* [WHAT IS BEING ASKED] Starting at the first line of the listing below, repeat each line up to and including the one containing "scene.render.engine='CYCLES'; scene.cycles.max_bounces=4". Leave out pictures.

* [SUPPLIED DATA]
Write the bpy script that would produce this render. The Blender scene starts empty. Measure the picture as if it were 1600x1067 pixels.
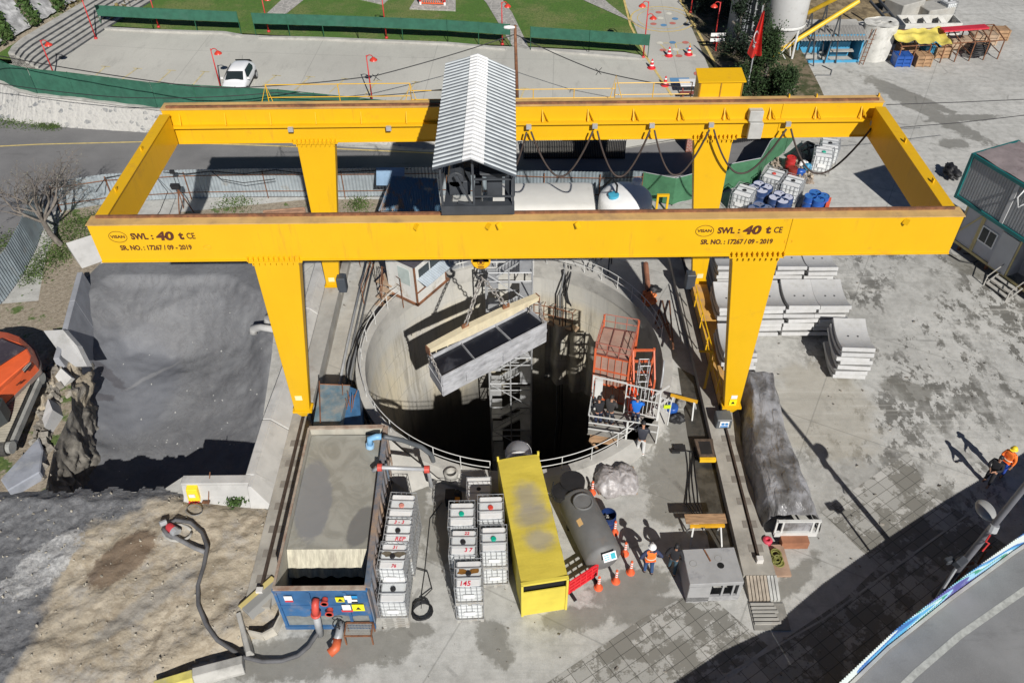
import bpy, bmesh, math, random
from mathutils import Vector as V, Matrix, Euler, noise as mnoise
from mathutils.geometry import delaunay_2d_cdt
random.seed(7)
rad=math.radians
scene=bpy.context.scene
C=scene.collection
# ---------------- camera (solved from the vanishing points of the photograph), sky, sun, exposure
HC=28.0; FPX=1297.1; PITCH,ROLL,YAW=rad(42.914),rad(-0.823),rad(-0.406)
fw=V((math.sin(YAW)*math.cos(PITCH),math.cos(YAW)*math.cos(PITCH),-math.sin(PITCH)))
rt0=V((math.cos(YAW),-math.sin(YAW),0)); up0=rt0.cross(fw)
rt=rt0*math.cos(ROLL)+up0*math.sin(ROLL); upv=-rt0*math.sin(ROLL)+up0*math.cos(ROLL)
cam_d=bpy.data.cameras.new('camera'); cam=bpy.data.objects.new('camera',cam_d); C.objects.link(cam)
cam_d.sensor_width=36; cam_d.lens=FPX/1600*36; cam_d.clip_start=0.5; cam_d.clip_end=2000
m=Matrix((rt,upv,-fw)).transposed().to_4x4(); m.translation=V((0,0,HC)); cam.matrix_world=m
scene.camera=cam
SUN_EL=rad(36.4); SUN_AZ=rad(17.5)   # sun stands behind the camera, a little to the right
w=bpy.data.worlds.new('World'); scene.world=w; w.use_nodes=True
nt=w.node_tree; bg=nt.nodes['Background']; sky=nt.nodes.new('ShaderNodeTexSky'); sky.sky_type='NISHITA'; sky.sun_disc=False
sky.sun_elevation=SUN_EL; sky.sun_rotation=math.pi-SUN_AZ; sky.air_density=0.5; sky.dust_density=0.1; sky.ozone_density=3.0
nt.links.new(sky.outputs[0],bg.inputs[0]); bg.inputs[1].default_value=0.05
sd=bpy.data.lights.new('sun','SUN'); sd.energy=5.0; sd.angle=rad(0.5); sd.color=(1,0.965,0.91)
so=bpy.data.objects.new('sun',sd); C.objects.link(so)
sdir=V((math.sin(SUN_AZ)*math.cos(SUN_EL),-math.cos(SUN_AZ)*math.cos(SUN_EL),math.sin(SUN_EL)))
so.rotation_euler=sdir.to_track_quat('Z','Y').to_euler(); so.location=(10,-20,40)
vs=scene.view_settings; vs.view_transform='Standard'; vs.look='None'; vs.gamma=1; vs.use_curve_mapping=False; vs.exposure=0.04
scene.render.engine='CYCLES'; scene.cycles.max_bounces=4

# ---------------- measuring helpers: a pixel of the photograph taken down to a level z
def ray(px,py): return fw*FPX+rt*(px-800)-upv*(py-533.5)
def G(px,py,z=0.0):
    d=ray(px,py); return V((0,0,HC))+d*((z-HC)/d.z)
def interp(x,pts):
    if x<=pts[0][0]: return pts[0][1]
    for (a,u),(b,v) in zip(pts,pts[1:]):
        if x<=b: return u+(v-u)*(x-a)/(b-a)
    return pts[-1][1]
def pz(x,y):      # level of the parking terrace
    b=interp(x,[(-36,2.0),(-25,1.5),(-8,1.1),(30,1.0)])
    if x>6.5: b*=min(1,max(0,(y-47.2)/7))
    return b
def GP(px,py):
    z=1.2
    for _ in range(8):
        p=G(px,py,z); z=pz(p.x,p.y)
    return V((p.x,p.y,z))

# ---------------- mesh builder
class MB:
    def __init__(s,o=(0,0,0),rz=0):
        s.v=[];s.f=[];s.m=[];s.o=V(o);s.M=Matrix.Rotation(rz,4,'Z');s.k=0
    def add(s,vs,fs):
        n=len(s.v); s.v+=[V(p) for p in vs]; s.f+=[tuple(i+n for i in f) for f in fs]; s.m+=[s.k]*len(fs); return s
    def hexa(s,p): return s.add(p,[(0,3,2,1),(4,5,6,7),(0,1,5,4),(1,2,6,5),(2,3,7,6),(3,0,4,7)])
    def box(s,x0,x1,y0,y1,z0,z1): return s.hexa([(x0,y0,z0),(x1,y0,z0),(x1,y1,z0),(x0,y1,z0),(x0,y0,z1),(x1,y0,z1),(x1,y1,z1),(x0,y1,z1)])
    def obox(s,c,sz,rot=None):      # centred box, optional euler
        R=Euler(rot).to_matrix() if rot else Matrix.Identity(3); h=V(sz)/2; c=V(c)
        return s.hexa([c+R@V((a*h.x,b*h.y,d*h.z)) for d in(-1,1) for a,b in((-1,-1),(1,-1),(1,1),(-1,1))])
    def bar(s,a,b,w,h=None,up=(0,0,1)):
        a=V(a);b=V(b);h=h or w;d=(b-a)
        if d.length<1e-6: return s
        d.normalize();u=V(up)
        if abs(d.dot(u))>.98:u=V((0,1,0))
        sx=d.cross(u).normalized()*w/2;sy=sx.cross(d).normalized()*h/2
        return s.hexa([a-sx-sy,a+sx-sy,a+sx+sy,a-sx+sy,b-sx-sy,b+sx-sy,b+sx+sy,b-sx+sy])
    def taper(s,a,b,wa,wb):   # wa=(x,y) half sizes at a ; vertical-ish box
        a=V(a);b=V(b); q=[(-1,-1),(1,-1),(1,1),(-1,1)]
        return s.hexa([a+V((i*wa[0],j*wa[1],0)) for i,j in q]+[b+V((i*wb[0],j*wb[1],0)) for i,j in q])
    def tube(s,pts,r,n=8,caps=True,closed=False):
        pts=[V(p) for p in pts]; L=len(pts); n0=len(s.v); up=V((0,0,1)); px=None
        for i,p in enumerate(pts):
            if closed: d=pts[(i+1)%L]-pts[i-1]
            else: d=(pts[min(i+1,L-1)]-pts[max(i-1,0)])
            d=d.normalized() if d.length>0 else V((0,0,1))
            if px is None:
                px=d.cross(up if abs(d.z)<.95 else V((1,0,0))).normalized()
            else:
                px=(px-d*px.dot(d)); px=px.normalized() if px.length>1e-5 else d.orthogonal().normalized()
            py=d.cross(px); rr=r[i] if isinstance(r,(list,tuple)) else r
            s.v+=[p+(px*math.cos(t)+py*math.sin(t))*rr for t in [2*math.pi*k/n for k in range(n)]]
        R=L if closed else L-1
        for i in range(R):
            a=n0+i*n;b=n0+((i+1)%L)*n
            for k in range(n): s.f.append((a+k,a+(k+1)%n,b+(k+1)%n,b+k)); s.m.append(s.k)
        if caps and not closed:
            s.f.append(tuple(n0+k for k in range(n))[::-1]);s.m.append(s.k)
            s.f.append(tuple(n0+(L-1)*n+k for k in range(n)));s.m.append(s.k)
        return s
    def lathe(s,prof,n=24,c=(0,0,0),axis='Z',a0=0,a1=2*math.pi):
        c=V(c); full=abs(a1-a0-2*math.pi)<1e-6; N=n if full else n+1; n0=len(s.v)
        for r,z in prof:
            for k in range(N):
                t=a0+(a1-a0)*k/n
                p=V((r*math.cos(t),r*math.sin(t),z))
                if axis=='X': p=V((p.z,p.x,p.y))
                if axis=='Y': p=V((p.x,p.z,p.y))
                s.v.append(c+p)
        for i in range(len(prof)-1):
            for k in range(n):
                k2=(k+1)%N if full else k+1
                s.f.append((n0+i*N+k,n0+i*N+k2,n0+(i+1)*N+k2,n0+(i+1)*N+k)); s.m.append(s.k)
        return s
    def disc(s,c,r,n=16,z=None,rx=None):
        c=V(c); return s.add([c+V((r*math.cos(2*math.pi*k/n),(rx or r)*math.sin(2*math.pi*k/n),0)) for k in range(n)],[tuple(range(n))])
    def prism(s,poly,z0,z1):
        n=len(poly); b=[V((p[0],p[1],z0)) for p in poly]; t=[V((p[0],p[1],z1)) for p in poly]
        return s.add(b+t,[tuple(range(n))[::-1],tuple(range(n,2*n))]+[(i,(i+1)%n,n+(i+1)%n,n+i) for i in range(n)])
    def grid(s,fn,nu,nv):
        n0=len(s.v)
        for j in range(nv+1):
            for i in range(nu+1): s.v.append(V(fn(i/nu,j/nv)))
        for j in range(nv):
            for i in range(nu):
                a=n0+j*(nu+1)+i; s.f.append((a,a+1,a+nu+2,a+nu+1)); s.m.append(s.k)
        return s
    def corr(s,a,b,z0,z1,lean=(0,0,0),pitch=.2,amp=.025,top=None):   # corrugated sheet standing on a->b
        a=V(a);b=V(b);L=(b-a).length;n=max(2,int(L/pitch)*2);d=(b-a)/L;nr=V((-d.y,d.x,0))
        P=[]
        for i in range(n+1):
            p=a+(b-a)*i/n+nr*(amp if i%2 else -amp); P.append(p)
        n0=len(s.v)
        for p in P: s.v.append(p+V((0,0,z0)))
        for i,p in enumerate(P): s.v.append(p+V((0,0,z1))+V(lean)+V((0,0,(top(i/n) if top else 0))))
        for i in range(n): s.f.append((n0+i,n0+i+1,n0+n+2+i,n0+n+1+i)); s.m.append(s.k)
        return s
    def each(s,name,mat,parent=None,smooth=False):     # one object for every separate piece
        n=len(s.v); up=list(range(n))
        def fd(i):
            while up[i]!=i: up[i]=up[up[i]]; i=up[i]
            return i
        for f in s.f:
            a=fd(f[0])
            for j in f[1:]: up[fd(j)]=a
        G_={}
        for f,k in zip(s.f,s.m): G_.setdefault(fd(f[0]),[]).append((f,k))
        R=[]
        for fs in G_.values():
            q=MB(); q.o,q.M=s.o,s.M; ids=sorted({i for f,_ in fs for i in f}); mp={i:j for j,i in enumerate(ids)}
            q.v=[s.v[i] for i in ids]; q.f=[tuple(mp[i] for i in f) for f,_ in fs]; q.m=[k for _,k in fs]; R.append(q.build(name,mat,parent,smooth))
        return R
    def build(s,name,mat,parent=None,smooth=False,bevel=0,local=False):
        me=bpy.data.meshes.new(name)
        Mx=s.M
        vs=[s.o+(Mx@p) for p in s.v]
        if not local and parent is not None:
            inv=world_of(parent).inverted(); vs=[inv@p for p in vs]
        me.from_pydata([tuple(p) for p in vs],[],s.f)
        mats=mat if isinstance(mat,(list,tuple)) else [mat]
        for mm in mats: me.materials.append(mm)
        for p,k in zip(me.polygons,s.m): p.material_index=k
        if smooth:
            me.polygons.foreach_set('use_smooth',[True]*len(me.polygons))
            if smooth=='auto': me.set_sharp_from_angle(angle=rad(40)) if hasattr(me,'set_sharp_from_angle') else None
        me.update()
        o=bpy.data.objects.new(name,me); C.objects.link(o)
        if parent is not None: o.parent=parent
        if bevel:
            bv=o.modifiers.new('bevel','BEVEL'); bv.width=bevel; bv.segments=1; bv.limit_method='ANGLE'; bv.angle_limit=rad(50)
        return o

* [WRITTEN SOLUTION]
Write the bpy script that would produce this render. The Blender scene starts empty. Measure the picture as if it were 1600x1067 pixels.
import bpy, bmesh, math, random
from mathutils import Vector as V, Matrix, Euler, noise as mnoise
from mathutils.geometry import delaunay_2d_cdt
random.seed(7)
rad=math.radians
scene=bpy.context.scene
C=scene.collection
# ---------------- camera (solved from the vanishing points of the photograph), sky, sun, exposure
HC=28.0; FPX=1297.1; PITCH,ROLL,YAW=rad(42.914),rad(-0.823),rad(-0.406)
fw=V((math.sin(YAW)*math.cos(PITCH),math.cos(YAW)*math.cos(PITCH),-math.sin(PITCH)))
rt0=V((math.cos(YAW),-math.sin(YAW),0)); up0=rt0.cross(fw)
rt=rt0*math.cos(ROLL)+up0*math.sin(ROLL); upv=-rt0*math.sin(ROLL)+up0*math.cos(ROLL)
cam_d=bpy.data.cameras.new('camera'); cam=bpy.data.objects.new('camera',cam_d); C.objects.link(cam)
cam_d.sensor_width=36; cam_d.lens=FPX/1600*36; cam_d.clip_start=0.5; cam_d.clip_end=2000
m=Matrix((rt,upv,-fw)).transposed().to_4x4(); m.translation=V((0,0,HC)); cam.matrix_world=m
scene.camera=cam
SUN_EL=rad(36.4); SUN_AZ=rad(17.5)   # sun stands behind the camera, a little to the right
w=bpy.data.worlds.new('World'); scene.world=w; w.use_nodes=True
nt=w.node_tree; bg=nt.nodes['Background']; sky=nt.nodes.new('ShaderNodeTexSky'); sky.sky_type='NISHITA'; sky.sun_disc=False
sky.sun_elevation=SUN_EL; sky.sun_rotation=math.pi-SUN_AZ; sky.air_density=0.5; sky.dust_density=0.1; sky.ozone_density=3.0
nt.links.new(sky.outputs[0],bg.inputs[0]); bg.inputs[1].default_value=0.05
sd=bpy.data.lights.new('sun','SUN'); sd.energy=5.0; sd.angle=rad(0.5); sd.color=(1,0.965,0.91)
so=bpy.data.objects.new('sun',sd); C.objects.link(so)
sdir=V((math.sin(SUN_AZ)*math.cos(SUN_EL),-math.cos(SUN_AZ)*math.cos(SUN_EL),math.sin(SUN_EL)))
so.rotation_euler=sdir.to_track_quat('Z','Y').to_euler(); so.location=(10,-20,40)
vs=scene.view_settings; vs.view_transform='Standard'; vs.look='None'; vs.gamma=1; vs.use_curve_mapping=False; vs.exposure=0.04
scene.render.engine='CYCLES'; scene.cycles.max_bounces=4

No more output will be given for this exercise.